Key point: These planes were not meant to function as bombers, but Iran modified them to do so. In fact, Tehran has proven very adept at modifying their legacy weapon systems.

Nearly 30 years, ago, the Iranian air force modified its U.S.-built F-14 Tomcat fighters to carry air-to-ground ordnance—including, in one spectacular case, a massive, 3.5-ton bomb.

Iran’s bitter enemy Iraq actually inspired the idea of outfitting the twin-engine, swing-wing F-14s as bombers. Iran and Iraq fought a bloody war between 1980 and 1988.

Iraq’s most notorious interceptor and recon jets were also its most prolific bombers. Baghdad’s Soviet-supplied MiG-25 Foxbats could carry free-fall bombs and still reach Mach 2.5 at 60,000 feet.

This first appeared earlier and is being republished due to reader interest.

Using the advantage of speed and altitude, a MiG-25RB could release its bombs 50 kilometers from the target and accelerate to Mach 3 for the dash back to base.

The Iranians were desperate to stop the Foxbats. They prepared ambushes along probable approach routes with Chinese HQ-7 and American-made I-Hawk surface-to-air missiles. They even examined Syrian MiG-25s hoping for insight into possible defenses.

But despite all their efforts, the Iranians never could counter the Iraqi MiG-25 bombers. Iran did shoot down a few MiG-25s—but only through sheer luck.

In 1983, the Islamic Republic of Iran Air Force decided that if it couldn’t stop the Foxbats, it should at least have an equivalent weapon. Iran’s F-4 Phantom fighter-bombers could carry a heavy load at high altitude, but only at reduced speed.

And the old Phantoms lacked sophisticated bomb-aiming computers, rendering long-range drops inaccurate.

Iran had acquired 79 of the powerful F-14s before the 1979 Islamic revolution that resulted in Tehran and Washington severing ties. The Tomcat has a central under-fuselage canal that reduces the drag effect from large bomb loads.

The F-14 also has a much more powerful computer than the F-4 does, meaning Tehran’s engineers could modify the Tomcats with automatic bomb-release algorithms. What the Iranian F-14s lacked was bomb racks.

The IRIAF’s self-sufficiency office claimed for years that the program to add bombs to F-14s was a fully domestic project. Now we know that’s not true. During a recent air show at 8th Air Base in Isfahan, the air force displayed an F-14 with a dozen free-fall bombs hanging in its central canal.

The bomb racks were not Iranian, but American BRU-34s and BRU-42s bearing U.S. Air Force markings.

The U.S. Air Force first used such bomb racks during mid-’80s, around the same time Iran started its Tomcat-bomber project. Because there were so few of the racks in existence, it’s highly improbable that the Iranians got them through the black market and without the knowledge of the U.S. Air Force.

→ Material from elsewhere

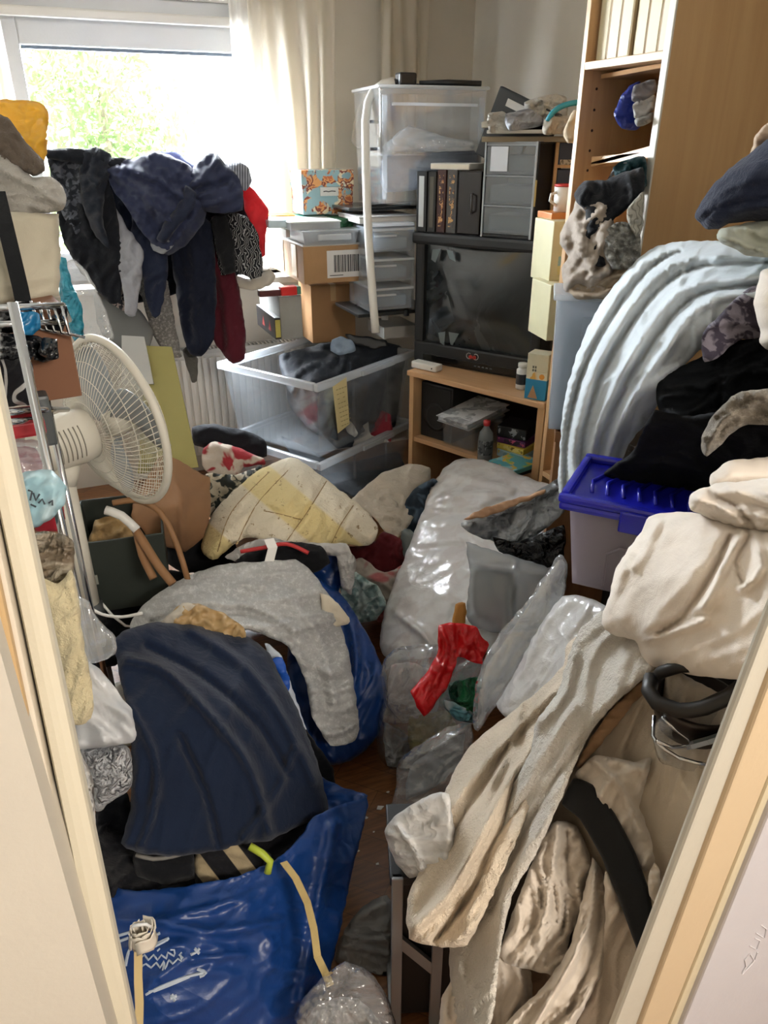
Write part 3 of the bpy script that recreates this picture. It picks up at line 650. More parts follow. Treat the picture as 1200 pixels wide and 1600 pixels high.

At the time, Washington was trying to repair its relations with Iran through secretive arms deliveries. In an affair later dubbed “Irangate,” the U.S. delivered stockpiles of artillery shells and anti-tank weapons to Iran.

The latest information suggests that during the Irangate affair, Washington also delivered to Tehran the equipment necessary to convert F-14s to bombers. This development implies direct military contact between Iran and the U.S., through which American officials understood the immediate strategic needs of the Iranian air force.

According to official records, the first F-14 bombing run took place in 1985. The pilot was one of the IRIAF’s best—Gen. S. Rostami, the first Iranian to target a MiG-25.

To maintain project secrecy, the first flight took place from 5th Air Base, even though the Tomcats squadrons were located at the 1st, 2nd, 6th, 7th and 8th Air Bases. The target was the field headquarters of an Iraqi division near the front line.

The mission went according t0 plan, but the bombs fell wide and the target sustained only minor damage.

The next step was to develop a heavyweight bomb. The IRIAF prepared a whopping 7,000-pound munition—one of the biggest air-to-ground munitions ever deployed. This time, Gen. Abbas Babaei, the IRIAF’s commander in chief, traveled to a front-line observation post to see the effect for himself.

The F-14 pilot signaled the bomb release. The estimated time on target passed … and nothing happened. As Babaei was getting ready to return to his jeep, a powerful blast shook the ground—admittedly far from the target, but with an obvious psychological effect.

Toward the end of the war, the Iranian air force struggled to keep its fighter fleet operational. Relations with the U.S. again soured and the IRIAF couldn’t acquire spare parts. Tehran tasked its ballistic-missile forces to take over long-range ground strikes, while the F-14s returned to air-combat duties.

Three decades later, the IRIAF is again showing interest in using Tomcats as fighter-bombers. Iranian F-14s have participated in recent air-to-ground gunnery exercises and the air force command has announced the integration of new land-attack weapons on the classic fighters.